Gather all lines in the data that hold the string "Blender".

### DATA LINES:
○ ○ ○

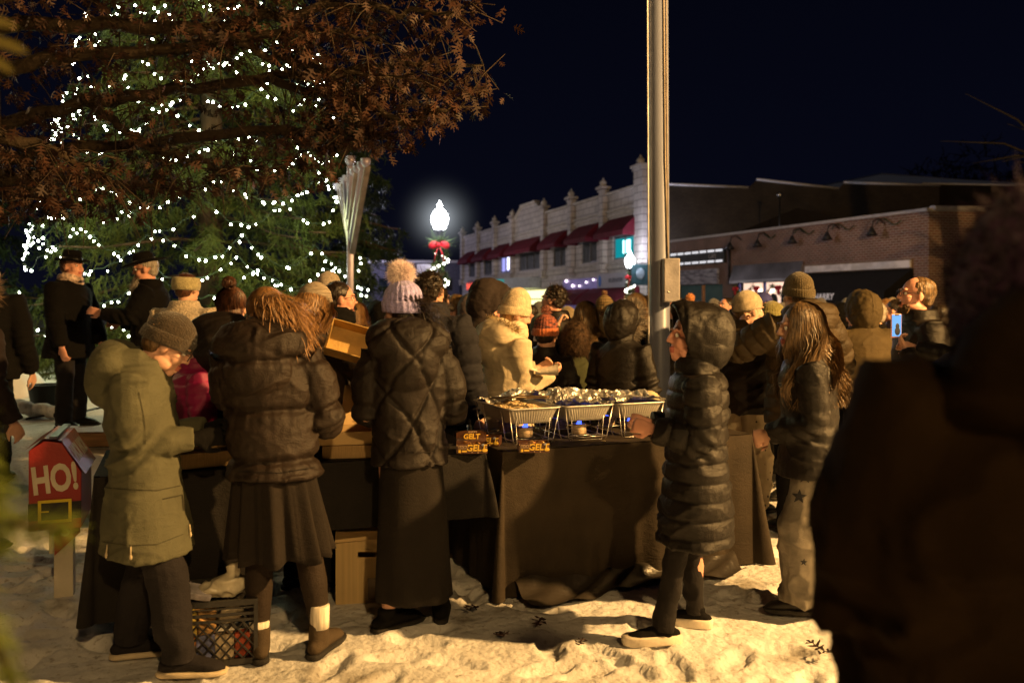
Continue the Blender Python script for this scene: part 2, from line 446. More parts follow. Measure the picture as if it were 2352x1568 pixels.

○ ○ ○

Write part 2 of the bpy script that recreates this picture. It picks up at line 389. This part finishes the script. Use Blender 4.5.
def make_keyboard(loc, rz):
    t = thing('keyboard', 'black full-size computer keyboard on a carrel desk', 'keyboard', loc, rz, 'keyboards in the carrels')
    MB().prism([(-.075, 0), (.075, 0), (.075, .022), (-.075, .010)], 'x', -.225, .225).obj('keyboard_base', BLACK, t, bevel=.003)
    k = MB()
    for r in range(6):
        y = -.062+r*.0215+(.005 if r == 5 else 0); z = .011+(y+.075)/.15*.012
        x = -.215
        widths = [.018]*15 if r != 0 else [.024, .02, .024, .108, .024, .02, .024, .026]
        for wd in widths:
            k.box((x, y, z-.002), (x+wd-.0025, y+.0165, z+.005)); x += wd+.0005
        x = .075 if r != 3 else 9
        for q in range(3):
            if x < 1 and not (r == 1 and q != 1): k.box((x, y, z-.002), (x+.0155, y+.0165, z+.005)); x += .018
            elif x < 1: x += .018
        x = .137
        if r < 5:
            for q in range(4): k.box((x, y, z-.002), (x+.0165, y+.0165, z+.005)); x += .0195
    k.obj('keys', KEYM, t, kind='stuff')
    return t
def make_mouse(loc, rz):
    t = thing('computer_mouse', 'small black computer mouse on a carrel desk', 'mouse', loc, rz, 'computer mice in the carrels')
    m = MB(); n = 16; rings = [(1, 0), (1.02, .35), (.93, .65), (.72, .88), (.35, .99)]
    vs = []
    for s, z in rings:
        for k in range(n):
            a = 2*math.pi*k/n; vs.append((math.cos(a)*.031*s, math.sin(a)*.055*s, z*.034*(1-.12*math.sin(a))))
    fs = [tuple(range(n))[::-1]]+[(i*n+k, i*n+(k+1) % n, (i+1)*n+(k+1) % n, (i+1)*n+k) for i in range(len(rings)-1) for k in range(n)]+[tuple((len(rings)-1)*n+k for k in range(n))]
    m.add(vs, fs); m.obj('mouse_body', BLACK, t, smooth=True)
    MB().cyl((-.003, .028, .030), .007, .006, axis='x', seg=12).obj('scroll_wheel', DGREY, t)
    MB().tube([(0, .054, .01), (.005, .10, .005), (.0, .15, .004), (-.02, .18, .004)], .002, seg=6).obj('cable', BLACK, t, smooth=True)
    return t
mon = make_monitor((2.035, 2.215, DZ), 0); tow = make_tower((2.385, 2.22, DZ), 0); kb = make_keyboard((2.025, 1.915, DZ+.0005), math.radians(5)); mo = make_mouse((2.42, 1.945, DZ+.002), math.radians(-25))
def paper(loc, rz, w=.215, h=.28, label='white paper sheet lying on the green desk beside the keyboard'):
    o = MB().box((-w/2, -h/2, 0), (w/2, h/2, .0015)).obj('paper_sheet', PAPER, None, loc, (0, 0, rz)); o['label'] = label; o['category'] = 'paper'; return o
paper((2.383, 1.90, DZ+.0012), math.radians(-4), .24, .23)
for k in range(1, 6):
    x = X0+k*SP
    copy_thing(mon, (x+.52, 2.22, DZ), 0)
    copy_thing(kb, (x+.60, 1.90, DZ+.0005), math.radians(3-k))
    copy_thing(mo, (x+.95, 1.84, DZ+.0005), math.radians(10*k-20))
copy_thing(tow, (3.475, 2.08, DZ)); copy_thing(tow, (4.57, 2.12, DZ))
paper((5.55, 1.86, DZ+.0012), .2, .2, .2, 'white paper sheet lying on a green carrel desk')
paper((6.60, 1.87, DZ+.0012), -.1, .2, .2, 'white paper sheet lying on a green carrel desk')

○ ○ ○

### WRITTEN SOLUTION:
Continue the Blender Python script for this scene: part 2, from line 446. More parts follow. Measure the picture as if it were 2352x1568 pixels.
Write part 2 of the bpy script that recreates this picture. It picks up at line 389. This part finishes the script. Use Blender 4.5.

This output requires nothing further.